Chief hero this fortnight has been Ian Fry, the Australian lawyer who represents the tiny nation of Tuvalu. His voice cracked with emotion as he pleaded with negotiators to sign up to his proposal for an ambitious treaty proposal that would aim at limiting global warming to 1.5 degrees and give the people he represents a chance of keeping their homeland.

He went too far by holding up the talks for a day and half as he tried to stare down China and India into taking action, but his principles were pure.

Also in the developing nations camp, but cutting a somewhat less honourable figure, is Sudanese chief negotiator and chairman of the G77 developing nations bloc Lumumba Stanislaus Di-Aping. He makes some unarguable points - that the developed world has not kept its end of the bargain to make deep cuts in emissions and should up its multibillion-dollar long-term climate fund. But his comments comparing developed countries to Nazi appeasers before World War II are not designed to bring countries closer together.

What to make of the walkout by developing countries?

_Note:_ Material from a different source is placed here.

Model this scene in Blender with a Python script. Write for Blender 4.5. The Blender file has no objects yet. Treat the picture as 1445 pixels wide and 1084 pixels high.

It is bluster and positioning, but the talks are also at an undeniably low ebb, caught up over whether to continue with just one treaty covering the rich, one treaty covering everyone or two treaties running side by side.

The latter proposal is the only realistic solution, but there are plenty of countries - Japan, Russia, China, India - that say they are not prepared to accept it. Australia will accept a continuation of Kyoto if the developing world also makes commitments, but won't give ground first. Things are not looking good.

It is difficult, though, to imagine 120 world leaders being prepared to leave empty-handed on Friday. The question is whether any deal they fashion lays the groundwork for something more significant or just papers over the cracks.